--- OBJECTIVE ---
Leaving out every picture, quote the data below exactly as it appears.

--- DATASET EXTRACT ---

▬▬▬

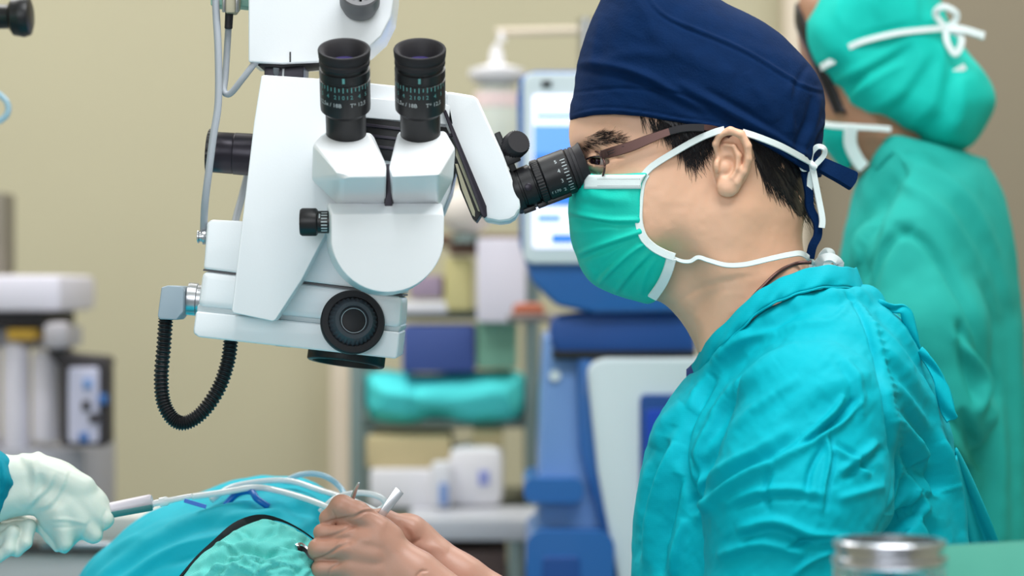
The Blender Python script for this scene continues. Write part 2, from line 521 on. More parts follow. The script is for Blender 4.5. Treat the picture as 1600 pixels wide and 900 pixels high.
# ------------------------------------------------------------------ materials
M_wall = mat('wall_paint', (190, 184, 158), 0.85, noise=0.03, nscale=3, bump=0.05, bscale=60)
M_wall2 = mat('door_paint', (146, 136, 118), 0.8, noise=0.03, nscale=3)
M_trim = mat('trim_paint', (222, 208, 190), 0.6)
M_floor = mat('floor_vinyl', (150, 158, 160), 0.35, noise=0.05, nscale=12)
M_ceil = mat('ceiling_paint', (232, 232, 228), 0.9)
M_scope = mat('scope_enamel', (232, 236, 240), 0.34, bump=0.03, bscale=700, coat=0.15)
M_scope2 = mat('scope_enamel_cool', (196, 209, 214), 0.4, bump=0.03, bscale=700)
M_black = mat('black_plastic', (24, 24, 27), 0.38, bump=0.02, bscale=500)
M_rubber = mat('black_rubber', (30, 28, 33), 0.6)
M_anod = mat('anodised_metal', (44, 40, 50), 0.3, metal=0.4)
M_metal = mat('brushed_steel', (188, 190, 194), 0.28, metal=1.0, bump=0.03, bscale=400)
M_grey = mat('grey_housing', (150, 166, 178), 0.45)
M_dgrey = mat('dark_grey_cap', (92, 92, 96), 0.42)
M_cable = mat('cable_grey', (164, 170, 178), 0.5)
M_print = mat('white_print', (190, 200, 204), 0.6)
M_tealprint = mat('teal_print', (96, 160, 160), 0.6)
M_glass = mat('lens_glass', (60, 50, 110), 0.05, coat=1.0, spec=0.8)
M_beige = mat('beige_plate', (176, 170, 146), 0.5)
M_white = mat('white_plastic', (232, 230, 236), 0.5)

def box_struct(name, a, b, m):
    c = [(a[i] + b[i]) / 2 for i in range(3)]; s = [b[i] - a[i] for i in range(3)]
    o = box(name, c, s, m, kind='structure'); return o
box_struct('floor', (-2.6, -2.4, -0.06), (2.6, 4.72, 0), M_floor)
box_struct('ceiling', (-2.6, -2.4, 2.86), (2.6, 4.72, 2.92), M_ceil)
box_struct('wall_back', (-2.6, 4.6, 0), (2.6, 4.72, 2.86), M_wall)
box_struct('wall_left', (-2.72, -2.4, 0), (-2.6, 4.72, 2.86), M_wall)
box_struct('wall_right', (2.6, -2.4, 0), (2.72, 4.72, 2.86), M_wall)
box_struct('baseboard_back', (-2.6, 4.585, 0), (2.6, 4.6, 0.1), M_floor)
q = P(518, 450, 4.56); q2 = P(546, 450, 4.56)
box_struct('trim_1', (q.x, 4.545, 0), (q2.x, 4.6, 2.86), M_trim)
q = P(1224, 450, 4.56); q2 = P(1256, 450, 4.56)
box_struct('trim_2', (q.x, 4.53, 0), (q2.x, 4.6, 2.86), M_trim)
box_struct('door_1', (q2.x, 4.57, 0), (q2.x + 1.1, 4.6, 2.3), M_wall2)
# ================================================================== the operating microscope
U = 2.0 / F                       # one photo pixel at the microscope
def L(t): return [(a * U, b * U) for a, b in t]
ms = thing('operating_microscope', tuple(P(460, 560, 2.04)), 'white operating microscope with four black eyepieces hanging over the draped patient', 'microscope')
# upper block of the suspension
o = prism('mounting_block', [(388, -260), (388, 97), (440, 99), (505, 96), (540, 90), (572, 78), (596, 56), (611, 26), (616, -10), (616, -260)], 1.975, 0.085, M_scope, ms, 0.002)
prism('shadow_strip', [(396, 96), (505, 93), (505, 98), (440, 105), (404, 103)], 1.985, 0.06, M_rubber, o, 0.0004)
prism('index_mark', [(452.3, 81), (454.6, 81), (454.6, 97), (452.3, 97)], 1.9745, 0.001, M_black, o, 0)
V, Fc = lathe_vf(P(518, 81, 1.976), (0, -1, 0), [(0, 4.2 * U), (0.0007, 4.2 * U), (0.0007, 3.2 * U), (0.0002, 3.2 * U)], 20, None, False)
link('index_ring', [tuple(v) for v in V], Fc, M_black, o)
kn = lathe('tension_knob', P(562, 12, 1.975), (0.06, -0.8, 0.5), L([(0, 26), (14, 31), (22, 31), (40, 31), (42, 29), (42, 22), (38, 21), (38, 6), (41, 5), (41, 0.2)]), M_dgrey, o, 40)
for k in range(8):
    a, u, v = frame_of((0.06, -0.8, 0.5)); an = k * math.pi / 4
    p = P(562, 12, 1.975) + a * 41 * U + (u * math.cos(an) + v * math.sin(an)) * 13 * U
    bm = bmesh.new(); bm_box(bm, p, (11 * U, 3.5 * U, 6 * U), 0.0004, Matrix((u * math.cos(an) + v * math.sin(an), -u * math.sin(an) + v * math.cos(an), a)).transposed())
    link_bm('fin', bm, M_black, kn, angle=35)
cb = P(500, -190, 2.02); lathe('suspension_post', (cb.x, 2.02, cb.z), (0, 0, 1), [(0, .045), (2.80 - cb.z, .045)], M_scope, ms, 32)
lathe('ceiling_flange', (cb.x, 2.02, 2.79), (0, 0, 1), [(0, .12), (0.01, .14), (0.069, .14)], M_scope, ms, 40)
prism('neck_post', [(413, 92), (475, 92), (474, 126), (413, 124)], 2.0, 0.05, M_anod, ms, 0.0006)
prism('neck_seam', [(442, 98), (445, 98), (443.5, 122), (440.5, 122)], 1.9992, 0.001, M_scope, ms, 0)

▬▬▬

--- IN RESPONSE ---
The Blender Python script for this scene continues. Write part 2, from line 521 on. More parts follow. The script is for Blender 4.5. Treat the picture as 1600 pixels wide and 900 pixels high.
# ------------------------------------------------------------------ materials
M_wall = mat('wall_paint', (190, 184, 158), 0.85, noise=0.03, nscale=3, bump=0.05, bscale=60)
M_wall2 = mat('door_paint', (146, 136, 118), 0.8, noise=0.03, nscale=3)
M_trim = mat('trim_paint', (222, 208, 190), 0.6)
M_floor = mat('floor_vinyl', (150, 158, 160), 0.35, noise=0.05, nscale=12)
M_ceil = mat('ceiling_paint', (232, 232, 228), 0.9)
M_scope = mat('scope_enamel', (232, 236, 240), 0.34, bump=0.03, bscale=700, coat=0.15)
M_scope2 = mat('scope_enamel_cool', (196, 209, 214), 0.4, bump=0.03, bscale=700)
M_black = mat('black_plastic', (24, 24, 27), 0.38, bump=0.02, bscale=500)
M_rubber = mat('black_rubber', (30, 28, 33), 0.6)
M_anod = mat('anodised_metal', (44, 40, 50), 0.3, metal=0.4)
M_metal = mat('brushed_steel', (188, 190, 194), 0.28, metal=1.0, bump=0.03, bscale=400)
M_grey = mat('grey_housing', (150, 166, 178), 0.45)
M_dgrey = mat('dark_grey_cap', (92, 92, 96), 0.42)
M_cable = mat('cable_grey', (164, 170, 178), 0.5)
M_print = mat('white_print', (190, 200, 204), 0.6)
M_tealprint = mat('teal_print', (96, 160, 160), 0.6)
M_glass = mat('lens_glass', (60, 50, 110), 0.05, coat=1.0, spec=0.8)
M_beige = mat('beige_plate', (176, 170, 146), 0.5)
M_white = mat('white_plastic', (232, 230, 236), 0.5)

def box_struct(name, a, b, m):
    c = [(a[i] + b[i]) / 2 for i in range(3)]; s = [b[i] - a[i] for i in range(3)]
    o = box(name, c, s, m, kind='structure'); return o
box_struct('floor', (-2.6, -2.4, -0.06), (2.6, 4.72, 0), M_floor)
box_struct('ceiling', (-2.6, -2.4, 2.86), (2.6, 4.72, 2.92), M_ceil)
box_struct('wall_back', (-2.6, 4.6, 0), (2.6, 4.72, 2.86), M_wall)
box_struct('wall_left', (-2.72, -2.4, 0), (-2.6, 4.72, 2.86), M_wall)
box_struct('wall_right', (2.6, -2.4, 0), (2.72, 4.72, 2.86), M_wall)
box_struct('baseboard_back', (-2.6, 4.585, 0), (2.6, 4.6, 0.1), M_floor)
q = P(518, 450, 4.56); q2 = P(546, 450, 4.56)
box_struct('trim_1', (q.x, 4.545, 0), (q2.x, 4.6, 2.86), M_trim)
q = P(1224, 450, 4.56); q2 = P(1256, 450, 4.56)
box_struct('trim_2', (q.x, 4.53, 0), (q2.x, 4.6, 2.86), M_trim)
box_struct('door_1', (q2.x, 4.57, 0), (q2.x + 1.1, 4.6, 2.3), M_wall2)
# ================================================================== the operating microscope
U = 2.0 / F                       # one photo pixel at the microscope
def L(t): return [(a * U, b * U) for a, b in t]
ms = thing('operating_microscope', tuple(P(460, 560, 2.04)), 'white operating microscope with four black eyepieces hanging over the draped patient', 'microscope')
# upper block of the suspension
o = prism('mounting_block', [(388, -260), (388, 97), (440, 99), (505, 96), (540, 90), (572, 78), (596, 56), (611, 26), (616, -10), (616, -260)], 1.975, 0.085, M_scope, ms, 0.002)
prism('shadow_strip', [(396, 96), (505, 93), (505, 98), (440, 105), (404, 103)], 1.985, 0.06, M_rubber, o, 0.0004)
prism('index_mark', [(452.3, 81), (454.6, 81), (454.6, 97), (452.3, 97)], 1.9745, 0.001, M_black, o, 0)
V, Fc = lathe_vf(P(518, 81, 1.976), (0, -1, 0), [(0, 4.2 * U), (0.0007, 4.2 * U), (0.0007, 3.2 * U), (0.0002, 3.2 * U)], 20, None, False)
link('index_ring', [tuple(v) for v in V], Fc, M_black, o)
kn = lathe('tension_knob', P(562, 12, 1.975), (0.06, -0.8, 0.5), L([(0, 26), (14, 31), (22, 31), (40, 31), (42, 29), (42, 22), (38, 21), (38, 6), (41, 5), (41, 0.2)]), M_dgrey, o, 40)
for k in range(8):
    a, u, v = frame_of((0.06, -0.8, 0.5)); an = k * math.pi / 4
    p = P(562, 12, 1.975) + a * 41 * U + (u * math.cos(an) + v * math.sin(an)) * 13 * U
    bm = bmesh.new(); bm_box(bm, p, (11 * U, 3.5 * U, 6 * U), 0.0004, Matrix((u * math.cos(an) + v * math.sin(an), -u * math.sin(an) + v * math.cos(an), a)).transposed())
    link_bm('fin', bm, M_black, kn, angle=35)
cb = P(500, -190, 2.02); lathe('suspension_post', (cb.x, 2.02, cb.z), (0, 0, 1), [(0, .045), (2.80 - cb.z, .045)], M_scope, ms, 32)
lathe('ceiling_flange', (cb.x, 2.02, 2.79), (0, 0, 1), [(0, .12), (0.01, .14), (0.069, .14)], M_scope, ms, 40)
prism('neck_post', [(413, 92), (475, 92), (474, 126), (413, 124)], 2.0, 0.05, M_anod, ms, 0.0006)
prism('neck_seam', [(442, 98), (445, 98), (443.5, 122), (440.5, 122)], 1.9992, 0.001, M_scope, ms, 0)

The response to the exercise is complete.